All the above operations should implement changes to the on-disk datablocks of the emulated disk suitably, by only using the functions available to you in simplefs-disk.h.
Note that our semantics of the offset of an open file are different from what you would have seen in Linux filesystems. In Linux, reading or writing a file automatically updates the offset of the open file, so that future read/write operations proceed in sequence. However, our simple filesystem does not automatically update offsets.

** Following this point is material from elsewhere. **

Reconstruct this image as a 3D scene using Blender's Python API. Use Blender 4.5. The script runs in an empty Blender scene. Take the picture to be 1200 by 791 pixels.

If you wish to read or write sequentially in a file, you must manually reposition the file offset using the seek function after every read/write operation.
Testing your code
You can compile and run your code with a single testcase in the following manner (where testcase.c is your testcase of interest):
gcc testcase.c simplefs-ops.c simplefs-disk.c
./a.out
Alternately, we have provided you with an autograder script that runs all testcases and compares with the expected output for each.
Submission instructions
• You must submit the files simplefs-ops.h and simplefs-ops.c.
• Place these files and any other files you wish to submit in your submission directory, with the directory name being your roll number (say, 12345678).
• Tar and gzip the directory using the command tar -zcvf 12345678.tar.gz 12345678 to produce a single compressed file of your submission directory. Submit this tar gzipped file on Moodle.